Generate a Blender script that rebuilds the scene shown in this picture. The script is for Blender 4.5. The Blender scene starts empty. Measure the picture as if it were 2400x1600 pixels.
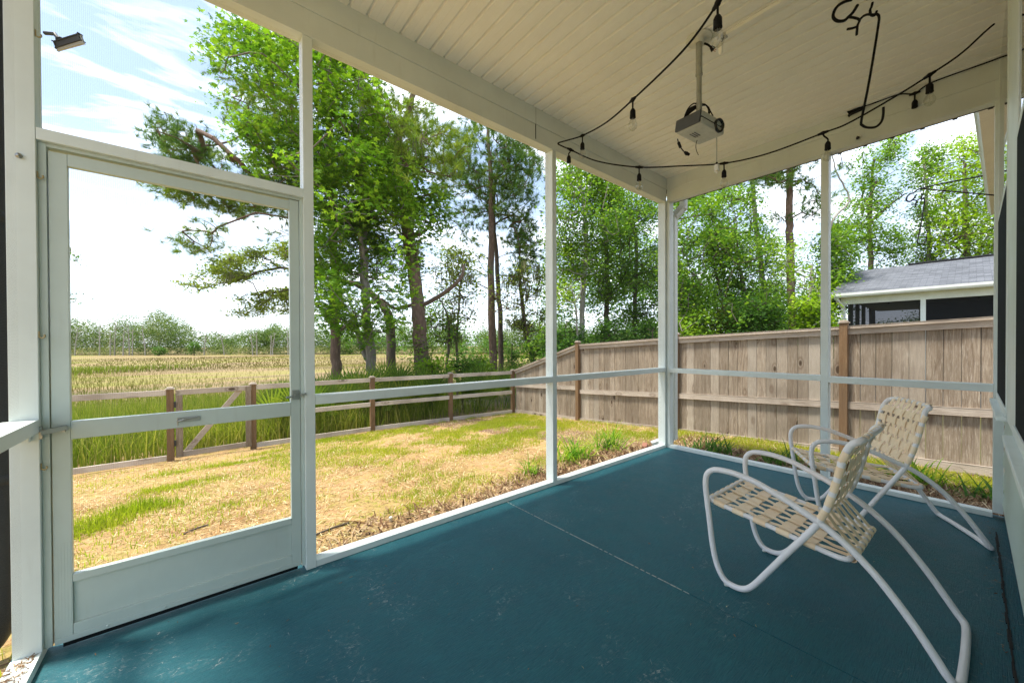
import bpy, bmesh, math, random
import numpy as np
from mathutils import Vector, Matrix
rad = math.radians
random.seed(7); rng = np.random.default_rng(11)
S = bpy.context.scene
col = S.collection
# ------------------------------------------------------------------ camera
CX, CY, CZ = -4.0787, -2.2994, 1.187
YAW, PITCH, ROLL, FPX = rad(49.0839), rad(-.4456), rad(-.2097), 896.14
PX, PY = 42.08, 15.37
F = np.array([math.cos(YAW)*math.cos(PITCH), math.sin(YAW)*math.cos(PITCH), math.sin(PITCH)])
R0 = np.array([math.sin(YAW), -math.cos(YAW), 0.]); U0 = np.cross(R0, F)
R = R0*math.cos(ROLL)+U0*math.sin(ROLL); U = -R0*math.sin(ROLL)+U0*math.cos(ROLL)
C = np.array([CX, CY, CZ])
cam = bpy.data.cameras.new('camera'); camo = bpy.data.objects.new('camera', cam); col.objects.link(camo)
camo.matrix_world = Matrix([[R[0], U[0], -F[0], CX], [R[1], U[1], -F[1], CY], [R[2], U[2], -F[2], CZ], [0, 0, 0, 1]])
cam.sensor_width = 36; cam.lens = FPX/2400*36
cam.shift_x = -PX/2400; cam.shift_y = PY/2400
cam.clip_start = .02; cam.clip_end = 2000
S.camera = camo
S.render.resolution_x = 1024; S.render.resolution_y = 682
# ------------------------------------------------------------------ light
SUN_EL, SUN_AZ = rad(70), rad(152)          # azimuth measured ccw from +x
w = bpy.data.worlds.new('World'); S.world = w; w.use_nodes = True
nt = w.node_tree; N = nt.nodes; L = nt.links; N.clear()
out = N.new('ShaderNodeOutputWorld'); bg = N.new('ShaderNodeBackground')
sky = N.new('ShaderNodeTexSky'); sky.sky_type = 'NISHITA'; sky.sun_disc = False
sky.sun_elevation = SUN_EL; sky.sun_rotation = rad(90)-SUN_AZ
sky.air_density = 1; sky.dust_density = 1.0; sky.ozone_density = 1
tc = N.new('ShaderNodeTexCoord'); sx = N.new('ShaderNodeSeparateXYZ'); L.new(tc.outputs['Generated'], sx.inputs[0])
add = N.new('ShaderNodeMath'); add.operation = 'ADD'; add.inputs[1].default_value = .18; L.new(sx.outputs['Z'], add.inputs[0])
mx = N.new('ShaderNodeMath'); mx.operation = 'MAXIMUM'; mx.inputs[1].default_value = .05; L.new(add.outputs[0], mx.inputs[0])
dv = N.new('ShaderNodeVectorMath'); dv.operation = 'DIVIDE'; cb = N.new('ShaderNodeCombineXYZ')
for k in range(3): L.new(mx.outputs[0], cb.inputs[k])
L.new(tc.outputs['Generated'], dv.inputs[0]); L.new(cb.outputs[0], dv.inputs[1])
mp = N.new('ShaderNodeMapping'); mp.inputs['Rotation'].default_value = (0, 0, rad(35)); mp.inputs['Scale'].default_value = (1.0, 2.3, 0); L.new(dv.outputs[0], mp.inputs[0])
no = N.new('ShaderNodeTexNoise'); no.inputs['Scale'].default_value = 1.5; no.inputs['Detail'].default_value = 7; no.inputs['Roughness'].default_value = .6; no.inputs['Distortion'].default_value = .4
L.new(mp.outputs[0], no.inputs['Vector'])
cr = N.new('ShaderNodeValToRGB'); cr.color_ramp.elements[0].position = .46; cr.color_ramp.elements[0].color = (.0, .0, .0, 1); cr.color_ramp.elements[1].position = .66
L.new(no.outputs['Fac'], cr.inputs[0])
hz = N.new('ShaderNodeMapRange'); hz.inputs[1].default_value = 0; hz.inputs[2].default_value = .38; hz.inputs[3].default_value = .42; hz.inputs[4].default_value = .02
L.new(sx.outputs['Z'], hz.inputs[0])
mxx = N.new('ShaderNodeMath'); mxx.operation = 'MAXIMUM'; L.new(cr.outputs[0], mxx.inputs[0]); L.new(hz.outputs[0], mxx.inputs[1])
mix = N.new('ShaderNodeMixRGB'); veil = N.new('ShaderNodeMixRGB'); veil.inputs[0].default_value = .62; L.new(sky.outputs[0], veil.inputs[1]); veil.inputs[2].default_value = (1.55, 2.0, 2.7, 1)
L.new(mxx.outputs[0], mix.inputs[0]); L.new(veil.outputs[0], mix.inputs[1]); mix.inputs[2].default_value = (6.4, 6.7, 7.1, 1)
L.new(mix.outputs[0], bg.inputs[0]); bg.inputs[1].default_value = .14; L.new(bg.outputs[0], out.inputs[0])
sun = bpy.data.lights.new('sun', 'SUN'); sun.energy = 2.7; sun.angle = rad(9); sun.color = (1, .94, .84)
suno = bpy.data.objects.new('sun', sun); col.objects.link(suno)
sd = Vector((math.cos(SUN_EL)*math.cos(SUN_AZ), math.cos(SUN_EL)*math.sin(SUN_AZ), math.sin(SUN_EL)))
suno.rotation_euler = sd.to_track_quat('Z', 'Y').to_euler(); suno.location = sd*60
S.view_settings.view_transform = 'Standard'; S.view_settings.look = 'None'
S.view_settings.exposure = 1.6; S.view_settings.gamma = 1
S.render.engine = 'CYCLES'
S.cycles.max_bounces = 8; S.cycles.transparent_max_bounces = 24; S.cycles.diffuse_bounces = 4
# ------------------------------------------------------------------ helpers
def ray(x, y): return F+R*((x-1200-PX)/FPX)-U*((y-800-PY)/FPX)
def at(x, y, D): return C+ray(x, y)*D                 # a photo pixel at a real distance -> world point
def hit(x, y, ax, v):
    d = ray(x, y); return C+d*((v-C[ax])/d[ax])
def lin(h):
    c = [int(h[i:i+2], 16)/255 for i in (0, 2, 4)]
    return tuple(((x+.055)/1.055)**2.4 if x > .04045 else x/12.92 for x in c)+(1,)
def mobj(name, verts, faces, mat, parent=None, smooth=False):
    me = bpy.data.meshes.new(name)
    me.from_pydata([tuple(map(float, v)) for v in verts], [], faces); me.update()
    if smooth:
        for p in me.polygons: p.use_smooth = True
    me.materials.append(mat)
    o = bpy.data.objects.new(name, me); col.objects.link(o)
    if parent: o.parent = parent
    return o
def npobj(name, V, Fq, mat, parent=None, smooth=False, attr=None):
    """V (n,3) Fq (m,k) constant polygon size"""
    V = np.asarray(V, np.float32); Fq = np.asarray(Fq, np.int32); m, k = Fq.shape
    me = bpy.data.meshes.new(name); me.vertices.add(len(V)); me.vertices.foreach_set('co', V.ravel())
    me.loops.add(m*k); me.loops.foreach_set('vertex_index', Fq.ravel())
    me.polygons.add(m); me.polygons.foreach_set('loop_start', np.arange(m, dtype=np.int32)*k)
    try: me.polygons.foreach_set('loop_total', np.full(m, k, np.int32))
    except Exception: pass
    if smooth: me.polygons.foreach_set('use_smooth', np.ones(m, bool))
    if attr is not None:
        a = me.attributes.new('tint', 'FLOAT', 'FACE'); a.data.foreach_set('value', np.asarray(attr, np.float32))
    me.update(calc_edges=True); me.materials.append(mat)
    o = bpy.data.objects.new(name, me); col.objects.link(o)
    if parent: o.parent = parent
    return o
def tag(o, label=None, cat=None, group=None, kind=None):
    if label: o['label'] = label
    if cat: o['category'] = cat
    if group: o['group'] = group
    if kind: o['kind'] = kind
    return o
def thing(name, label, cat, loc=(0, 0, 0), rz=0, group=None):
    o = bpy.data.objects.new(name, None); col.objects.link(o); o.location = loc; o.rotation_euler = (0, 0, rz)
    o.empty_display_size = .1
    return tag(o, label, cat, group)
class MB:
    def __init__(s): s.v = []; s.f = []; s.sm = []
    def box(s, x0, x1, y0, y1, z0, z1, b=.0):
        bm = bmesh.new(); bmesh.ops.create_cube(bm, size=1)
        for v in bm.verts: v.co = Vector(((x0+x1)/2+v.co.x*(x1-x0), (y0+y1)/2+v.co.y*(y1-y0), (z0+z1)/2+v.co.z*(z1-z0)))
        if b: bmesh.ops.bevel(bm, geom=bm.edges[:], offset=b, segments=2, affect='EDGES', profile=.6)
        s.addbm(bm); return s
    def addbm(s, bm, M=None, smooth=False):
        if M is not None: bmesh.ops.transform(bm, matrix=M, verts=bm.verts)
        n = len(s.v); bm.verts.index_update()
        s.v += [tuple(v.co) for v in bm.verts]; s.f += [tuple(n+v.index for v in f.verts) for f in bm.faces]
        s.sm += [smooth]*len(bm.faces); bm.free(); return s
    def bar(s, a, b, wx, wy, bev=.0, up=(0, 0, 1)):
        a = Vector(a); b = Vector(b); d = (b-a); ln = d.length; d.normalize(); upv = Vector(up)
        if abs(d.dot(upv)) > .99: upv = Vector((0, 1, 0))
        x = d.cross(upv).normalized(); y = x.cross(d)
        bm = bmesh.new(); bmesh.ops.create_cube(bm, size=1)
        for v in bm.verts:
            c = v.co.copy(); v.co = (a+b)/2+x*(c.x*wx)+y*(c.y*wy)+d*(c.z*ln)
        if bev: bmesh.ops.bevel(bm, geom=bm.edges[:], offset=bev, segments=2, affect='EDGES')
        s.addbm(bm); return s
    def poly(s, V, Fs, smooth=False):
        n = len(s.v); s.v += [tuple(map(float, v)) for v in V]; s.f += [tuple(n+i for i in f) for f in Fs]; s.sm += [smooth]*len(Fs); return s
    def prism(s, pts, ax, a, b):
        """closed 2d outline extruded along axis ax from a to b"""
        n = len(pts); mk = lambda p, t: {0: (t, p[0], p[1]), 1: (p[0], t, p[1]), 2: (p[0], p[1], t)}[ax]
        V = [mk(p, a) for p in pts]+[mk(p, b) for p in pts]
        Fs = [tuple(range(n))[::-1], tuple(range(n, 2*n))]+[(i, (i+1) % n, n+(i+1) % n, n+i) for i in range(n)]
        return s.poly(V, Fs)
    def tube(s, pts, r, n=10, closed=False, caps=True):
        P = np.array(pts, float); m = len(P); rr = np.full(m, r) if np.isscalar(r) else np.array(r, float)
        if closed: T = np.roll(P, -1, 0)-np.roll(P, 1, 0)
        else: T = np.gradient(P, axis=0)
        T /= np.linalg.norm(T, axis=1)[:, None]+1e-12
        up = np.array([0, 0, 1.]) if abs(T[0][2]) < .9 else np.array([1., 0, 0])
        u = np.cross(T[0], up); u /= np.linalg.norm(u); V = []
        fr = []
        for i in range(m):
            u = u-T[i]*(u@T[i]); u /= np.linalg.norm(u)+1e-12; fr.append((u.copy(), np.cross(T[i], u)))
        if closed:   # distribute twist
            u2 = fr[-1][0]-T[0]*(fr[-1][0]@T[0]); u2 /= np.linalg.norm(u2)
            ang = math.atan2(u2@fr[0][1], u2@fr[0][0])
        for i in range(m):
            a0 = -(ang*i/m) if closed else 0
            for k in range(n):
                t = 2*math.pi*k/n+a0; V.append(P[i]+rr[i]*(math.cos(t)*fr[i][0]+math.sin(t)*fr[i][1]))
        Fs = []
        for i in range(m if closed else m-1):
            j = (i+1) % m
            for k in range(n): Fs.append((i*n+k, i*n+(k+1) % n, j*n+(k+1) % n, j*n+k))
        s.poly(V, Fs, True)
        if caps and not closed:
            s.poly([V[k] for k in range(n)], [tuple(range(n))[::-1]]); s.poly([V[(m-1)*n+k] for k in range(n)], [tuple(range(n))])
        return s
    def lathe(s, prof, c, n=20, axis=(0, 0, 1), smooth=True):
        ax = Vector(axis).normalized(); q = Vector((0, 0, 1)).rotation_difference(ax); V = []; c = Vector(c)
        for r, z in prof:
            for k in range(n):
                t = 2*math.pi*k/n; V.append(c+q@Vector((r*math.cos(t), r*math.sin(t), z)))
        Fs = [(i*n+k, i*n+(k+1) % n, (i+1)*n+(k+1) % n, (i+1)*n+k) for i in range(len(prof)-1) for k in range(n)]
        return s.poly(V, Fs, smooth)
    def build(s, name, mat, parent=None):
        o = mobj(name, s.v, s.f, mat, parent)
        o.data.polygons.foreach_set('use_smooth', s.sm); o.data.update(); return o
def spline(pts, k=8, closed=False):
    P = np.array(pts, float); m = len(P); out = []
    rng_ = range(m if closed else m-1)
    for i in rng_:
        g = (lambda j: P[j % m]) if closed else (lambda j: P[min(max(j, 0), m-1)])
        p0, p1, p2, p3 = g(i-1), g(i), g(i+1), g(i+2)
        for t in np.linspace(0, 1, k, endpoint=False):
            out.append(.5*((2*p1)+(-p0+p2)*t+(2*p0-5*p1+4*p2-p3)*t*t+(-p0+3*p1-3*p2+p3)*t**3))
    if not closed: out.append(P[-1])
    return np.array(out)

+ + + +

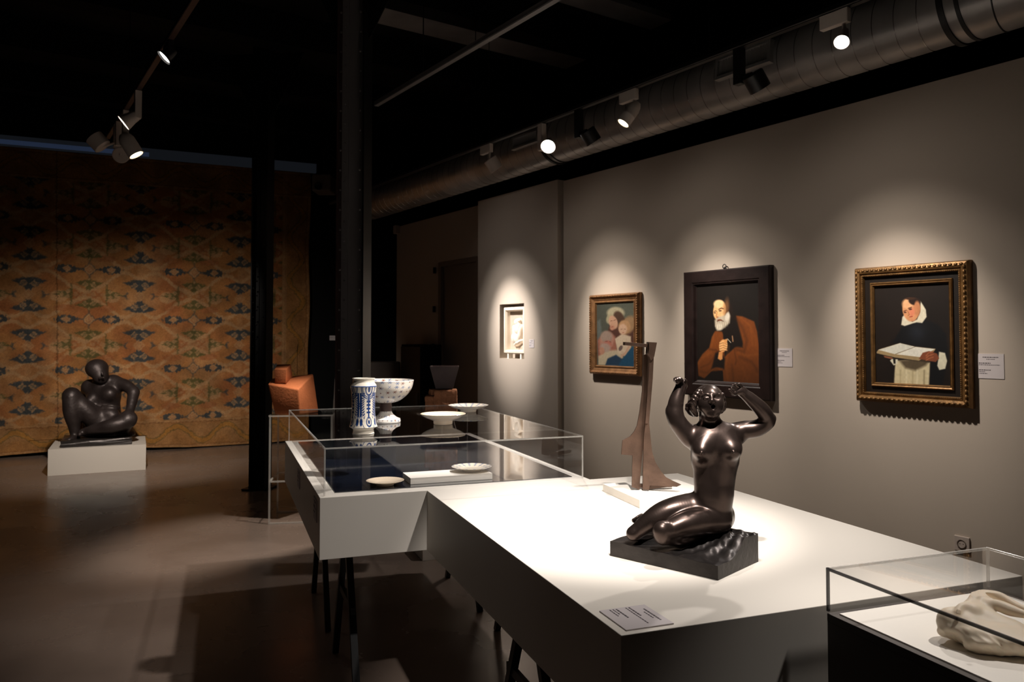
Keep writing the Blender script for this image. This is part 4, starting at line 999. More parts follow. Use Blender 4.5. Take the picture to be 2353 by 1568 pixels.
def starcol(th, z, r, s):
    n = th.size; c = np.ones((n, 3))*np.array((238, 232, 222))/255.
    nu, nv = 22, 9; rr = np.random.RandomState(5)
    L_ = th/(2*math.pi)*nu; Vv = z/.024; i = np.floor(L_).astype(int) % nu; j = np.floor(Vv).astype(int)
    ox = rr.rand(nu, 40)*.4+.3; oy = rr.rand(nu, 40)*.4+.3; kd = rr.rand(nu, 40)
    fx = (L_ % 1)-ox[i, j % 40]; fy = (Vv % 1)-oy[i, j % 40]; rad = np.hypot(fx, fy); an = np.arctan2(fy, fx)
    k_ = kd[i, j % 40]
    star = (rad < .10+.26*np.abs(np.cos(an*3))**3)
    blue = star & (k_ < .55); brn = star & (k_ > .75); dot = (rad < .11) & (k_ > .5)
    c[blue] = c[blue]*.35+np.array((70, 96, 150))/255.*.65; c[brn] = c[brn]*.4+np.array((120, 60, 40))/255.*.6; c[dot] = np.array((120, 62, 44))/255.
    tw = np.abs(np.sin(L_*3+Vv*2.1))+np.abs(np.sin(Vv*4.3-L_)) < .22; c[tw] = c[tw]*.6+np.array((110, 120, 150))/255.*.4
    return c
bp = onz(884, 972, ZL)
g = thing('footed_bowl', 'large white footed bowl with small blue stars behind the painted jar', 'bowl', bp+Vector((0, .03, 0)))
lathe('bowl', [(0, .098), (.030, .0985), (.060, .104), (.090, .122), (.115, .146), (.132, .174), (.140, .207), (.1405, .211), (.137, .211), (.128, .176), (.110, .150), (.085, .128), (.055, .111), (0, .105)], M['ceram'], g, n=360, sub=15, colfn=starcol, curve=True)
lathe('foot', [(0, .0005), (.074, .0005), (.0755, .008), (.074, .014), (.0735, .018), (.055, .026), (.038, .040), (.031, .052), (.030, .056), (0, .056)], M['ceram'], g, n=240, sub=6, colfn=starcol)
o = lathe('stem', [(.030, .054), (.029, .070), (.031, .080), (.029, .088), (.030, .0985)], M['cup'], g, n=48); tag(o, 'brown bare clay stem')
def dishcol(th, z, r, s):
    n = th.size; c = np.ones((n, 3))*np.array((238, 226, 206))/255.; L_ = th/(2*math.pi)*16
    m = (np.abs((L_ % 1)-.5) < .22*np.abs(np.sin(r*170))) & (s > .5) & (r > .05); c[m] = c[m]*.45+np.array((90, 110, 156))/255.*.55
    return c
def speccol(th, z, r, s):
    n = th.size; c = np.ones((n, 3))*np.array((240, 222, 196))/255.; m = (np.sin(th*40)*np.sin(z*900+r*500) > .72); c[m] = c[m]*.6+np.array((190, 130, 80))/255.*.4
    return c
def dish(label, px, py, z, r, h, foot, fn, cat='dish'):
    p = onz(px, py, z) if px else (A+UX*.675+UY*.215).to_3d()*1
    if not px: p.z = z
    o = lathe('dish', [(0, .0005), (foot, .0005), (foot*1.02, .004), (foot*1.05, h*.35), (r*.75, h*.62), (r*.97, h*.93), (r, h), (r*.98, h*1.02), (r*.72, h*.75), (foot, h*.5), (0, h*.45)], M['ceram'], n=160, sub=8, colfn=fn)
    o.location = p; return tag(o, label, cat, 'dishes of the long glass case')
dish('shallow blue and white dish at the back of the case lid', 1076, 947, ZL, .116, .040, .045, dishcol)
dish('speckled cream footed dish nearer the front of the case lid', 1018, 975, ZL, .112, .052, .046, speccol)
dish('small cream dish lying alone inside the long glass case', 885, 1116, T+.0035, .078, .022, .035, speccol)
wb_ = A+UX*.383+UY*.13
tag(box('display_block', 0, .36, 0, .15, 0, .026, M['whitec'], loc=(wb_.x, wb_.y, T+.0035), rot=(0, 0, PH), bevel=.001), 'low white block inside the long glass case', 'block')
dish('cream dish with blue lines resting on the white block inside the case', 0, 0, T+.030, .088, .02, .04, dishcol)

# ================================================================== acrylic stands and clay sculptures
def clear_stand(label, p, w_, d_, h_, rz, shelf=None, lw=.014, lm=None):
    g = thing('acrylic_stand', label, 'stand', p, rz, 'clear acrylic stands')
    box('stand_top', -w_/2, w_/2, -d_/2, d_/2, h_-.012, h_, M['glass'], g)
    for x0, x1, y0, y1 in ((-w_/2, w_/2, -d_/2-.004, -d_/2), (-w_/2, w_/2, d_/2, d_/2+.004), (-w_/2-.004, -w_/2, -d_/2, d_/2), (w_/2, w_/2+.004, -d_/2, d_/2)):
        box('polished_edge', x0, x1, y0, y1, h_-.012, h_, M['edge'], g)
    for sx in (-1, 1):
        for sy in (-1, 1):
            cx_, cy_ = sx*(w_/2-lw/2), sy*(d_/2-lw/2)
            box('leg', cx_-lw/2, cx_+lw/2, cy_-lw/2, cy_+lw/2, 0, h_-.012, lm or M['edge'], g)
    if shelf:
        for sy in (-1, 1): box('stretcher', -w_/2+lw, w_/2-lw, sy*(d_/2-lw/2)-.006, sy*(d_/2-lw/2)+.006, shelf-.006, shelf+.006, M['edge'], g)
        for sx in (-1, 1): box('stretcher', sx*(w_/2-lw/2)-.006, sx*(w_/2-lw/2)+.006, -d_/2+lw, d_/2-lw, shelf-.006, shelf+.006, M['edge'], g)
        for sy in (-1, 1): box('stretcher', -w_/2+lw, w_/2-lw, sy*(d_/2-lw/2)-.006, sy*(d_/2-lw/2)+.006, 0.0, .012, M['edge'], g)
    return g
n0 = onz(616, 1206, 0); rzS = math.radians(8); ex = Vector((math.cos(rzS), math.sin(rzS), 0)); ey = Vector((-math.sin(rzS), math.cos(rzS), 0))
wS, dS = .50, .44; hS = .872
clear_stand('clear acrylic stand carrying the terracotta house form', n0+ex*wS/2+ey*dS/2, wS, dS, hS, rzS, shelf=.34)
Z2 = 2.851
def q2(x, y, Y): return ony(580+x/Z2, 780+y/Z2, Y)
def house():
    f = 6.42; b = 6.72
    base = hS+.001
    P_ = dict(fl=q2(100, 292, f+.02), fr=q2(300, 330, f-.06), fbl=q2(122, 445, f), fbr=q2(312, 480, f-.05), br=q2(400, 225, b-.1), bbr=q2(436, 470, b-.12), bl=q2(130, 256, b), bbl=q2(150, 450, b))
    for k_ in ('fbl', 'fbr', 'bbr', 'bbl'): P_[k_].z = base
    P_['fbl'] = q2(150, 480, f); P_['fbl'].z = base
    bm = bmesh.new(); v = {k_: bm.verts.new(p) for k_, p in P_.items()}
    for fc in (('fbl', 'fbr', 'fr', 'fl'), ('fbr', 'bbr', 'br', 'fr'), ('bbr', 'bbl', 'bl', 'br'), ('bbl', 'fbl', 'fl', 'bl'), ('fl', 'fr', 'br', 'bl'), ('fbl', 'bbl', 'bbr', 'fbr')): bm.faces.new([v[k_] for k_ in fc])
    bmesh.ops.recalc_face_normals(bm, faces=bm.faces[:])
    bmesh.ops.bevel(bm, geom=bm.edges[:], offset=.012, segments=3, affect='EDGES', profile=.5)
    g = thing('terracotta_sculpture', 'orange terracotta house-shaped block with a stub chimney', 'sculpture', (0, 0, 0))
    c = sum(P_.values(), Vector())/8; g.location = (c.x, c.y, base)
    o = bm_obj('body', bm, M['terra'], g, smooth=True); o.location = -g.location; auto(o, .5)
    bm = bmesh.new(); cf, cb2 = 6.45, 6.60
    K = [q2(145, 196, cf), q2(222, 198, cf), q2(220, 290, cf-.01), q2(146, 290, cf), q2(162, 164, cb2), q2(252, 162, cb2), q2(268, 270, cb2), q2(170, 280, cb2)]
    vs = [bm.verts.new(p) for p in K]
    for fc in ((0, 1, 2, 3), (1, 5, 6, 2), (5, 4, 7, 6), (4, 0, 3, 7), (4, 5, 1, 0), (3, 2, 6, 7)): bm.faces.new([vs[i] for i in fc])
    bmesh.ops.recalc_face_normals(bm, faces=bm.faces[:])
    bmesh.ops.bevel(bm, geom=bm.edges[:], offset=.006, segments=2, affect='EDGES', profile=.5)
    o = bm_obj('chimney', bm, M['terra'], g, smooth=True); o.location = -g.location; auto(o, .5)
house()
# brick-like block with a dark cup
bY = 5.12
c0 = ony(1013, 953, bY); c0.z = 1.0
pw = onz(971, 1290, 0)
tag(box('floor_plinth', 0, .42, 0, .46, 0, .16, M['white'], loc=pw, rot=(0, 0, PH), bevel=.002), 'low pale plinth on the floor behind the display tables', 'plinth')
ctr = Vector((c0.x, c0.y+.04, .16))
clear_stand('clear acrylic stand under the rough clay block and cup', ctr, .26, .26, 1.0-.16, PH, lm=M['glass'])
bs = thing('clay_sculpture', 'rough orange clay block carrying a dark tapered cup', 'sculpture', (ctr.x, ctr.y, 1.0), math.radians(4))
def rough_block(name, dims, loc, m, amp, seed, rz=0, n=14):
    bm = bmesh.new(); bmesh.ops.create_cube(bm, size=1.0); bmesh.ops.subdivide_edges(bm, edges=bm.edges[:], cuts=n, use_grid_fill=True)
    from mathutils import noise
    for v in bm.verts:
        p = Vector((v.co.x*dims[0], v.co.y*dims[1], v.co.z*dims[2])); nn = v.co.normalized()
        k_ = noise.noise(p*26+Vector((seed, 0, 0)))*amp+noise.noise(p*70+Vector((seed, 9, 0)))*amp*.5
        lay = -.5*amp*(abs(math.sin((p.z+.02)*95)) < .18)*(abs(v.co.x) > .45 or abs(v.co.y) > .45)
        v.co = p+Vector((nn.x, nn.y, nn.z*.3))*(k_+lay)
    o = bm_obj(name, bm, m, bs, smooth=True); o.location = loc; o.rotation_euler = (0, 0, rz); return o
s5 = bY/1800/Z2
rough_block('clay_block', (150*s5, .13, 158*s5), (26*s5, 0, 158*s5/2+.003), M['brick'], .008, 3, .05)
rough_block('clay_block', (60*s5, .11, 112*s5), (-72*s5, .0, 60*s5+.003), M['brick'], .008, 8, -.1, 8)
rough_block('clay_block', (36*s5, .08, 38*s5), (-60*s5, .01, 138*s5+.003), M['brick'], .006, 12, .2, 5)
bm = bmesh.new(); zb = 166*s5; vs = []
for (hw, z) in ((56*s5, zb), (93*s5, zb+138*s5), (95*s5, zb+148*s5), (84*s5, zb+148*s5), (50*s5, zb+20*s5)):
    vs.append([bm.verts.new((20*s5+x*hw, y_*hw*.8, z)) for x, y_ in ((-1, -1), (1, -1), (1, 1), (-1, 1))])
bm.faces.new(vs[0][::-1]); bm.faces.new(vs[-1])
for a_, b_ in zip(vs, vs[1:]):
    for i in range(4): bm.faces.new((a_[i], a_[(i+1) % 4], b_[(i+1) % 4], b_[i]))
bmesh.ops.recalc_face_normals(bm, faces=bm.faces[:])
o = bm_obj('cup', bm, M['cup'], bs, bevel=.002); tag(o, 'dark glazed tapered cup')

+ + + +

## Exercise objective
Among the entries above, how many lines include the word "Blender"? Give the number with no comment.

## Response to the task
2